Most of our distraction is the result of a plethora of internal communication channels people must navigate in a typical workplace setting — and that’s not to mention actually processing the content in each channel. Clarify what each channel should be used for and the expectations around response times.


Normalize saying no.

Leaders need to create psychological safety around airing overwhelm and burnout. One brilliant example comes from Rich Sheridan, CEO of Menlo Innovations, a custom software development company. Rich understands the value of employees communicating their bandwidth. He not only encourages employees to speak up, he also normalizes and rewards the behavior.


When an employee says they don’t have bandwidth or are burned out, Rich teaches his project managers to smile and say, “Thank you for sharing that bad news with me.” Why? Here’s what Rich told us: “Most leaders want to quash bad news. But bad news doesn’t just go away. Instead, it permeates the culture, creates quality and morale issues, and leads to endless hours of overtime.” Normalize saying no by making it safe for employees to communicate their overwhelm. Reward the behavior by being deliberate in your reactions.


Make meetings meaningful.

Most people’s workdays are monopolized by meetings. Help employees stay focused by allowing them to decline meaningless meetings. To improve meeting efficacy, one manager we coached set a bold precedent. He said, “If someone invites you to a meeting without a clear agenda and reasons why you’re vital to the success of the meeting, you have my permission to decline it.” This manager put the onus back on the meeting creator (which was often himself) to show greater respect for others’ time. It also put employees in control of their days so they could focus on high-priority work.

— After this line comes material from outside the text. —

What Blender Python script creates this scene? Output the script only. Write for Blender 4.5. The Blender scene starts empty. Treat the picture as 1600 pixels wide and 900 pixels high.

Enable purposeful productivity.

During your weekly 1:1, don’t ask your people if they’re “keeping busy.” Rather, ask them if they have the time and space to do the work they need or want to be doing. If the answer is no, support them in addressing that gap. Perhaps they need help prioritizing their to-do lists or are being pulled into fringe projects and tasks and need your help getting removed from those requests. Maybe they need support to block out their calendar for focused work time or need to adjust their hours to work more seamlessly with their ability to focus. Find the gaps and close them.


Formalize focus.

Perhaps the easiest way to encourage focused work is to put it on the calendar. Create a team norm of protected work time. For example, tell the team to block out Tuesday and Thursday afternoons for focused work. During these hours, no one is allowed to schedule meetings, and others across the organization will see the employees are unavailable as well. But a word of warning: If you’re simply going to schedule over this blocked time, don’t block it in the first place. That will only lead to a mistrust of your calendar.


Respect boundaries.

When people say they’re in focused work mode as indicated by their status on team chat tools or their calendar, honor it. As their leader, you may feel these rules apply to everyone but you — but as soon as you interrupt this time, it sets the norm for everyone else to do the same. It sends the message that protected time is a myth and anyone is allowed to encroach on it.